In June 2023, shortly after I read this volume, I had the pleasure to sit in on Catherine Clinton’s lecture on the life of Harriet Tubman at the Civil War Institute (CWI) Summer Conference at Gettysburg College. Unlike all too many academics, Clinton is hardly dull on stage, and her presentation was as lively and colorful as her subject certainly must have been in the days when she walked the earth. During a tangent that drifted to the currency controversy, she noted that one of the more superficial objections to the rebranding of the twenty was that there are no existing images of Tubman smiling, something Clinton—grinning mischievously—reminded the audience should hardly be surprising since Harriet once dealt with a toothache while smuggling human beings out of bondage by knocking her own tooth out with her pistol, an episode recounted in the book, as well. Harriet Tubman’s life was an extraordinary one. If you want to learn more, pick up Clinton’s book.

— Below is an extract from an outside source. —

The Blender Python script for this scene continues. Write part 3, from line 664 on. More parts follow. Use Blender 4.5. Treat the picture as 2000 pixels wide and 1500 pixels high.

Harriet Tubman is a true hero. Born a slave, she "stole herself away" (to use Frederick Douglass's description of his own escape) to freedom in the North. Then she returned to slave states (mostly Maryland) time and time again to rescue family and others and deliver new souls to freedom. Each journey risked grievous injury, re-enslavement, or death if she were discovered in the act of spiriting valuable property away from slave holders. I can think of few of our countrymen and women who so consistently put themselves in harms way in exercise of a noble calling (military service excepted).
The author tells Tubman's story. Sadly for readers. the documentation and details of Tubman's individual journey's back to the South to conduct slaves to freedom is lacking. We know she went, about when she went and about how many times she made the journey. Tubman did not record details, nor was she asked when interviewed, of the particulars of her forays nor freedmen and women she journeyed with. Part of this was the fact that there was a reward on her head and she was at risk (as well as the slaves she brought north) under the Fugitive Slave Act even in free states. Discretion was needed. Part of it was that the few who interviewed her and produced books on one of America's most famous freedwoman didn't ask those types of detailed questions. We do know more about her life as a slave (though even that is incomplete in major details) and of her work for the Union as a scout and nurse in Virginia and South Carolina as well as her philanthropic efforts later in life.
The author does about as well as anyone can with a great story lacking in details. Of necessity, and for context, the book delves into slave life and experiences in general. The few memorialists who kept records or wrote of their work as station masters / financiers of the Underground Railroad also are brought into the story.
This is great history and a great story. Even with the gaps of information, the author does justice to the memory and life of Harriet Tubman.